The bursting of a barrier lake in Taiwan has killed at least 14 people and left 124 people missing, officials have announced, after Super Typhoon Ragasa pounded the island with torrential rains and brought widespread damage to parts of east Asia.
The outer rim of Super Typhoon Ragasa has been bearing down on Taiwan since Monday as its path moves down towards the southern Chinese coast.
The barrier lake, formed by landslides triggered by earlier heavy rain in Taiwan’s east, burst its banks mid-afternoon on Tuesday, unleashing a wall of water into the Guangfu township.
“As of 7 am [Wednesday], 14 people are confirmed dead and 18 were reported injured,” said Lee Kuan-ting, a Hualien county government press official.
“Thirty missing was the figure last night, released by the National Fire Agency, and our teams are still searching,” he added.
Taiwan’s fire department said on Wednesday that 124 people remained missing in Hualien county.
Ragasa had already toppled trees, torn the roofs off buildings and killed at least two people while ripping through the northern Philippines, where thousands sought shelter in schools and evacuation centres.

Hong Kong and parts of southern China were on high alert on Wednesday as Ragasa approached with powerful winds and rains, forcing Chinese authorities to shut down schools and businesses in at least 10 cities.
In Hong Kong, classes were to be suspended on Tuesday and Wednesday, though the stock exchange adopted new rules this year to keep markets open during typhoons.
There were no flights out of Hong Kong after 6pm Tuesday, according to the airport’s website. Cathay Pacific earlier said that more than 500 of its flights were set to be cancelled.
The super typhoon was generating maximum sustained winds of 195km/h near its centre while moving west across the South China Sea, according to Hong Kong’s weather service.
The Hong Kong Observatory issued its highest typhoon warning, T10, at 2.40am on Wednesday, saying it will “remain in force for some time” as Ragasa comes closest to the territory later in the morning.
It also warned of significant swells and storm surge as the storm moves through, with some areas potentially seeing water levels four to five metres above normal.
An AFP reporter saw waves nearly five metres high smash into the seaside promenade of Hong Kong’s Heng Fa Chuen residential district around nightfall.

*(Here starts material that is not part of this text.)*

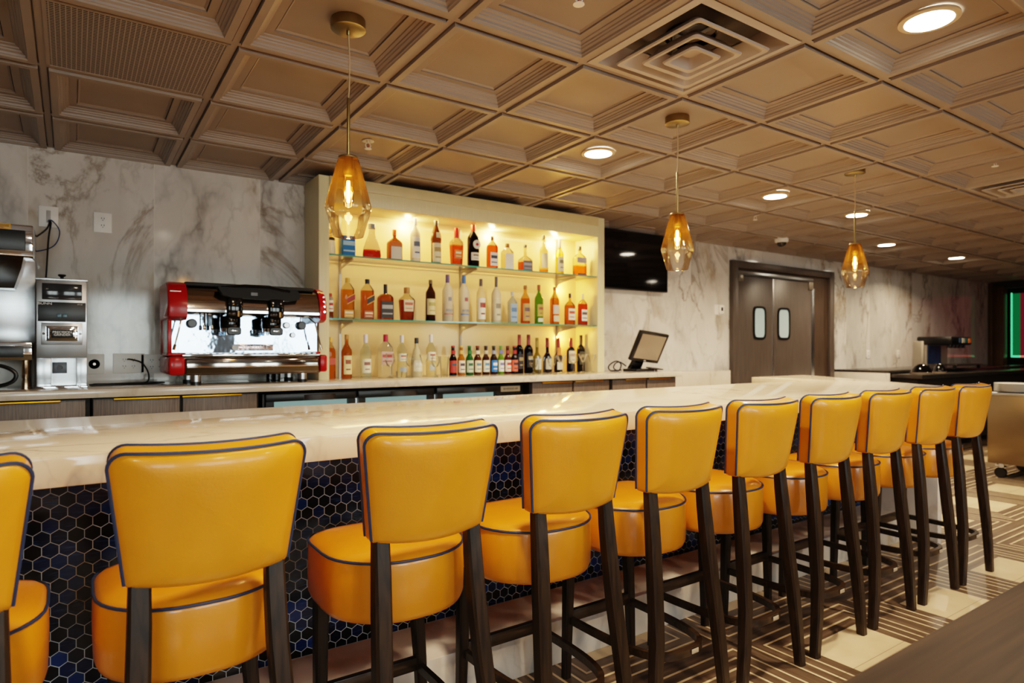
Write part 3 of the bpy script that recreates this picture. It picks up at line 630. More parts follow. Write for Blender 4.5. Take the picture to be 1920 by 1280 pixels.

Terence Choi, a Hong Kong resident, said he had stocked two days’ worth of food at home, adding that he was “quite nervous” about the prospect of the housing estate losing power and fresh water supply.
Yang Lee-o, who has lived in the coastal neighbourhood of Lei Yue Mun for 40 years, said government workers had already spent a day placing sandbags.
Hong Kong’s number-two official, Eric Chan, previously said Ragasa would pose a “serious threat” comparable to the super typhoons of 2017 and 2018, which cost hundreds of millions in property damage.
Scientists warn that storms are becoming more powerful as the world warms due to the effects of climate change.
Ragasa – named after the Filipino word for rapid motion – is expected to make landfall in the central and western coastal areas of Guangdong within 24 hours, the province’s emergency management bureau said on Tuesday morning.
Shenzhen in China’s south-east earlier ordered the evacuation of 400,000 people.
Emergency management authorities in the Chinese tech hub said that except for emergency rescue personnel and those ensuring people’s livelihood, “do not go out casually”.
Other cities in the southern province of Guangdong that are implementing the measures include Chaozhou, Zhuhai, Dongguan and Foshan.